Spiral Notebook: You've been framed

By Giles Broadbent on May 23, 2009 10:21 AM |


Giles Broadbent considers a radical, punitive imposition on errant MPs

I make no apology for returning to the subject of MPs' expenses. I make no apology because it is fully within the rules as laid down in the Columnist's Green Book and it is the system that stinks, not I. Reform cannot come soon enough.

In pursuit of redress, and never one to decline the fruits of another man's labours, my thoughts turned to the Window Tax of 1696. We should reintroduce this much-maligned imposition forthwith.

The new Window Tax 2009 would stipulate that MPs must pay the price of all broken windows in any chamber, constituency residence, tavern or town hall even if they are not directly to blame for being flung through them in the first place.
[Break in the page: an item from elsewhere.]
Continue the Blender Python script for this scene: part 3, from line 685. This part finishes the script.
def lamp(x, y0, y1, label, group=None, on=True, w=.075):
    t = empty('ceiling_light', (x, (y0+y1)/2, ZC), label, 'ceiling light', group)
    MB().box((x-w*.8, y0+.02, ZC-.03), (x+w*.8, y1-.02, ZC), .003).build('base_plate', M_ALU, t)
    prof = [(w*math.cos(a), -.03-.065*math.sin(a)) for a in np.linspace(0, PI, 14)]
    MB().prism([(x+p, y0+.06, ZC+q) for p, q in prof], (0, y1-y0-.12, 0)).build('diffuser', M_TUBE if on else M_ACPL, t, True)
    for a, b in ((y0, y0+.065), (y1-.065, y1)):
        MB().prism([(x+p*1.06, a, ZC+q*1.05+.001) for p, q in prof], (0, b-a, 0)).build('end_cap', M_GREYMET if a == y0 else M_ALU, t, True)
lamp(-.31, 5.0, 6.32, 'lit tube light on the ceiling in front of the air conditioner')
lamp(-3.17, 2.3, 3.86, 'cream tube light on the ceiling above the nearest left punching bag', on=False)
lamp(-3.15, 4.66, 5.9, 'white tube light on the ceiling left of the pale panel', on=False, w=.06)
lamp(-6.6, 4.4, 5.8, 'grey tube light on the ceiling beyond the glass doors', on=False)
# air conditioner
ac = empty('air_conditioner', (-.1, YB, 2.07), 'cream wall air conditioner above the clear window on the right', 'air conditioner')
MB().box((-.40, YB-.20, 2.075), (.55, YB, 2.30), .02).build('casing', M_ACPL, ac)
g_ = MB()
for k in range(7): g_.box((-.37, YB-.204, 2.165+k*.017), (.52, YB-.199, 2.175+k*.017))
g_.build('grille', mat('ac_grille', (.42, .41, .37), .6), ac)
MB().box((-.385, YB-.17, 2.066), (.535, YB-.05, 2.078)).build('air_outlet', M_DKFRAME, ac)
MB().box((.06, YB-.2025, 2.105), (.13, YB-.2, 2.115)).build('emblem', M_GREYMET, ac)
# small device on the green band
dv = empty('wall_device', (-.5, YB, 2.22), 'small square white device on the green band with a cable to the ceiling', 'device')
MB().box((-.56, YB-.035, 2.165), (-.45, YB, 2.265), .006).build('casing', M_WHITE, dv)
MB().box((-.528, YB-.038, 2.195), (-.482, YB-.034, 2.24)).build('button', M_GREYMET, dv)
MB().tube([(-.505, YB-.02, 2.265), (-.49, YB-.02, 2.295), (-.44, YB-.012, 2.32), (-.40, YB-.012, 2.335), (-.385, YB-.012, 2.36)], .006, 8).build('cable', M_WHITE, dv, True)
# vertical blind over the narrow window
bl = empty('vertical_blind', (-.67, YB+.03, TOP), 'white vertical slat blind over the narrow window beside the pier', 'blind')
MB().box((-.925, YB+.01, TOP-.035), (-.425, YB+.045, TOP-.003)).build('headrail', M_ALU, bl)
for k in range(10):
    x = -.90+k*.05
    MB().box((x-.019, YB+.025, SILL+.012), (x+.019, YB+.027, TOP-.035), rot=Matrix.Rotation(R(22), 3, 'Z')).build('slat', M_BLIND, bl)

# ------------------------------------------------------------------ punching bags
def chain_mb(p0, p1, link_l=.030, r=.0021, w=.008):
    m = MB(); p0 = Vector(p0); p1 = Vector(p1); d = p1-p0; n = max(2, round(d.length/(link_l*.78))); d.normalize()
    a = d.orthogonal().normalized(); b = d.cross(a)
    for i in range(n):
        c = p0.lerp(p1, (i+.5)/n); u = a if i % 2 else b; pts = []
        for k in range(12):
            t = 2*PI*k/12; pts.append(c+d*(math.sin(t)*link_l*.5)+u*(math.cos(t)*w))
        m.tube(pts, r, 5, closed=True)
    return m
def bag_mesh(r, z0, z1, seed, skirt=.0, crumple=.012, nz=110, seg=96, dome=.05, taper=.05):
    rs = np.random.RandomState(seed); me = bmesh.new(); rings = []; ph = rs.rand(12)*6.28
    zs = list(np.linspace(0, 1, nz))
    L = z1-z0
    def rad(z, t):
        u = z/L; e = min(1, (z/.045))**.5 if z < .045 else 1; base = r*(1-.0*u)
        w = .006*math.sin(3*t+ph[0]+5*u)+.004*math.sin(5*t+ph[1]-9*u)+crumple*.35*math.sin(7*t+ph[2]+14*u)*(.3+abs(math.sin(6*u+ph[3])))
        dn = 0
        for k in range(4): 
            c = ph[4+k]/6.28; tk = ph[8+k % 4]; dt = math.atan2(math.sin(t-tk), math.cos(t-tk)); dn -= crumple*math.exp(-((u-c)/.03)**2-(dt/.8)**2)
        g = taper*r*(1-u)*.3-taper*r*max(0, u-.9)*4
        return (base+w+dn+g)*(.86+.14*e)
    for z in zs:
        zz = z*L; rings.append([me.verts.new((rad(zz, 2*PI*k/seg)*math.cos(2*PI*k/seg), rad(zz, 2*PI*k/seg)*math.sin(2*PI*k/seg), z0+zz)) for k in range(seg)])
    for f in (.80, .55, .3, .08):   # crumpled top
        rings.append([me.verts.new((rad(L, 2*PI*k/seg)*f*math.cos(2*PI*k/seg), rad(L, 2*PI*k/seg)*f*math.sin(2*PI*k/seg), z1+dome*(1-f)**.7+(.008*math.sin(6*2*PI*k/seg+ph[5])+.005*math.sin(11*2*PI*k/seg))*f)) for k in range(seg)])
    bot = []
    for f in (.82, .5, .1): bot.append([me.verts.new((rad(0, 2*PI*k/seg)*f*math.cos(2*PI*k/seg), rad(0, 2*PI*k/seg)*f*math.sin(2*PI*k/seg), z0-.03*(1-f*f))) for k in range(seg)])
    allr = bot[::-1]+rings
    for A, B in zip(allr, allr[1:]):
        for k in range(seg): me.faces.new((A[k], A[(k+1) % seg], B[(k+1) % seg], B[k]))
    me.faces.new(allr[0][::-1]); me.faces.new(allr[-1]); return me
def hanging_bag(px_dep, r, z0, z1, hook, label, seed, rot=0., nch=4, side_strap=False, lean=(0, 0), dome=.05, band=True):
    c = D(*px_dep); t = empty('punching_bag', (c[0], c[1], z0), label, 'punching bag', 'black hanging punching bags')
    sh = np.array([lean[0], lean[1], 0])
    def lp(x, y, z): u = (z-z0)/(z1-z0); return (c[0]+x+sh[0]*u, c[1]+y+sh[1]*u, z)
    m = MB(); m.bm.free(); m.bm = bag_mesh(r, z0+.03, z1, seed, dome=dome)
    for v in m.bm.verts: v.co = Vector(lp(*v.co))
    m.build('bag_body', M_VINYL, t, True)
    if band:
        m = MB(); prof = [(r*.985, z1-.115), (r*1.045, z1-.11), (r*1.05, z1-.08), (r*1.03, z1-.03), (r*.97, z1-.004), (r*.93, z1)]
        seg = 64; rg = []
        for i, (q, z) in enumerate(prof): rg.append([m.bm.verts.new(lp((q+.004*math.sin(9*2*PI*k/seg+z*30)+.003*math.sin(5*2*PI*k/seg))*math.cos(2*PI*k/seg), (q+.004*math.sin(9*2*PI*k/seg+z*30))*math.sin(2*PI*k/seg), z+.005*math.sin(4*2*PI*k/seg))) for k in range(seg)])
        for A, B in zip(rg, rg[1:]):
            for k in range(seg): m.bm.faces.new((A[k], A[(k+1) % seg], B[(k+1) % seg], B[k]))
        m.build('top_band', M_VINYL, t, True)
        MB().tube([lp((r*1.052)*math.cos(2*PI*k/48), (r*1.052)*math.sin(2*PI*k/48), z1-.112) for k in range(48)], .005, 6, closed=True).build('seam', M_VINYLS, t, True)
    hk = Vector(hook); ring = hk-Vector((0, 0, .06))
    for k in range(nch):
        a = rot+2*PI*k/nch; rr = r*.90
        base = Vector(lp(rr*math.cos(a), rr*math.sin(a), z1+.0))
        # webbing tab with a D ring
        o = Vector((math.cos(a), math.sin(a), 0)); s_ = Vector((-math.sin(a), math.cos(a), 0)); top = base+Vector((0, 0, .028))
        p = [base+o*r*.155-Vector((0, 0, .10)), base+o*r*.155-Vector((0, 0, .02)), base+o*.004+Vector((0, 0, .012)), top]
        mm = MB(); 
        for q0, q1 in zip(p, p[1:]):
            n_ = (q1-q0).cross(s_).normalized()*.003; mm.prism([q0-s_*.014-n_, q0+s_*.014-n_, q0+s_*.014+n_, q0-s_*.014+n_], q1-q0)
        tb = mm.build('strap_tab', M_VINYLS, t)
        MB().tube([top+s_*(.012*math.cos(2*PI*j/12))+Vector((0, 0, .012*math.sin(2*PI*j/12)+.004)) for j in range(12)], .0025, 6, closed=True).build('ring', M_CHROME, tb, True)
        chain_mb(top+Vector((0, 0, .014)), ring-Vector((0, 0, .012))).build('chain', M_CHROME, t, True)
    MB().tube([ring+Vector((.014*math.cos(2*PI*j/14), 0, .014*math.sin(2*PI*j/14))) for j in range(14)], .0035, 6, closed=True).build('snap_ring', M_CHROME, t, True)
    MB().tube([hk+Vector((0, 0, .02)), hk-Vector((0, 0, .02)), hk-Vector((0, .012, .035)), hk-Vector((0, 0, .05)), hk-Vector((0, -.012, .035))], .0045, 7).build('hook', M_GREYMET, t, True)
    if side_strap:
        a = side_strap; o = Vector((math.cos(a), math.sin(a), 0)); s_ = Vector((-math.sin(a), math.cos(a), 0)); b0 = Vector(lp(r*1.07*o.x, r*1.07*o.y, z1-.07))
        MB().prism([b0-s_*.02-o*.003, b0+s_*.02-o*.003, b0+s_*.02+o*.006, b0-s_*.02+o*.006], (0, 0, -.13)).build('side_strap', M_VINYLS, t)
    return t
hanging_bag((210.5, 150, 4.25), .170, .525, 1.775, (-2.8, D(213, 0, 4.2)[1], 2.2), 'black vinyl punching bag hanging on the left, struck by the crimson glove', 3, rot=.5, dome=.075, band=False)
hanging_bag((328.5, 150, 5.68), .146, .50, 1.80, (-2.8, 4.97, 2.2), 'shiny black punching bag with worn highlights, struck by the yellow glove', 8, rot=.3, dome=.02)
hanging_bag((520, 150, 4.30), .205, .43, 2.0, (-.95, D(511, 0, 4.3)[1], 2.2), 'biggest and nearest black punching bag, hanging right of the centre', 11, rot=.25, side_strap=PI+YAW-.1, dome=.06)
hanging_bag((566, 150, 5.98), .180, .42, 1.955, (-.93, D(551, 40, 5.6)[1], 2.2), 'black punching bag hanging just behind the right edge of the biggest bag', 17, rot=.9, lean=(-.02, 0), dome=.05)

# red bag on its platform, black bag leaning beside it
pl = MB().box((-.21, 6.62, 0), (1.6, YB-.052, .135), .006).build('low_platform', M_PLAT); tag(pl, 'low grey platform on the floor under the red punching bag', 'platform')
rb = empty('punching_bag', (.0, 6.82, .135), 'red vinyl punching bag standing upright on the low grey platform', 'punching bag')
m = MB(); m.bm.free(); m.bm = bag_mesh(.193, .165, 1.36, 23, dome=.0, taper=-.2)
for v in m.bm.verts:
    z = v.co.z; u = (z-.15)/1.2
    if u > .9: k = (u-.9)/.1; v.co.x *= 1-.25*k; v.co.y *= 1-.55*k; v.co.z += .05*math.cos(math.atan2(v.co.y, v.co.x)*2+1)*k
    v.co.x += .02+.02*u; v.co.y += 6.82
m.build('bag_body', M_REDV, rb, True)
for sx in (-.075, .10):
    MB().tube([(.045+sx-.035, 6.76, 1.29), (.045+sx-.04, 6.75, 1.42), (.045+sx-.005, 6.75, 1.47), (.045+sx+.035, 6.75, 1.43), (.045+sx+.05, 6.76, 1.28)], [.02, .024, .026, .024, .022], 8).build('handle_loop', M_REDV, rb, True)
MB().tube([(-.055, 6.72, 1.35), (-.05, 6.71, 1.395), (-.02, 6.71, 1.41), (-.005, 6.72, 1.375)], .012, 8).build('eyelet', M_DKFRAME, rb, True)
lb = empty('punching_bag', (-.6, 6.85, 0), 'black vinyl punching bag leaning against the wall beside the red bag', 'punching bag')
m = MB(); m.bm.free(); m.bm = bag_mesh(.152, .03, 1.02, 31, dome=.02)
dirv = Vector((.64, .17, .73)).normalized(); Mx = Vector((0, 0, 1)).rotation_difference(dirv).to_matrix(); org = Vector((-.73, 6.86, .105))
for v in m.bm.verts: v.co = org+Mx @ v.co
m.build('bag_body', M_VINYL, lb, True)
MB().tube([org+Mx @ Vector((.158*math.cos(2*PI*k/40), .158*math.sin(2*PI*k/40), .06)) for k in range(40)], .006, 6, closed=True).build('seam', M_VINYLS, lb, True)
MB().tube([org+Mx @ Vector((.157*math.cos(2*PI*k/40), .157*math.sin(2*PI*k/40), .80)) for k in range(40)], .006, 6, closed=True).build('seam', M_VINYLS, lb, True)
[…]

(Incidentally, the Window Tax was not repealed until 1851 when it was replaced by the "House Duty", a form of words that whooshes straight over the heads of our elected embezzlers like a hungry wig hawk scouting for supper.)

In the doldrums

• I fear for the future. In years to come, all ambition will be spent. Look at the milestones passed in recent months - the first Speaker ousted since 1695; the deepest recession in a century; the first Lords kicked out of Parliament since Oliver Cromwell; the biggest constitutional crisis since the MP for Berwick on Tweed in 1745 knotted his brow with a reef rather than the more traditional Gordian knot.

What will we pitch for when all is said and done and stolen and claimed for and reimbursed and repaid in sorrow?

In 10 years' time - new government, settled house prices, recession ended - we'll be as dull and lifeless as the barnet of a slumdog crack addict.

We'll turn our faces to the skies in the hope that climate change will bring us, say, the worst hurricane, the biggest snowfall, the loss of Norfolk. Anything to lift us from our middle-ranking, unremarkable malaise of historical mediocrity.

I still thrill to the sound of a newsreader concluding her statistical analysis with "...since records began".

Dear Diary, I was there when that terrible thing happened. I witnessed history.

Come 2019 we'll be edging through Canary Wharf on Crossrail and the holographic figure of a stately Emily Maitless will echo from the depths of our iLatte™ "...and those are the worst figures..." and we'll perk up before she continues... "since the Great Superlatives Flood of 2009" and we'll sit back and sigh.

We're standing on the shoulders of pygmies, we'll think, secretly yearning for the return of City excesses, free fluffy dusters and a bent peer or two.


Allan B said:

We shall never run out of superatives or excesses while we have journalists. Over a lifetime of non-excess I have constantly wondered [can you constantly wonder?] at the ability of journalists to glean shock, horror and probe stories out of the most barren of fields. Long may you exceed.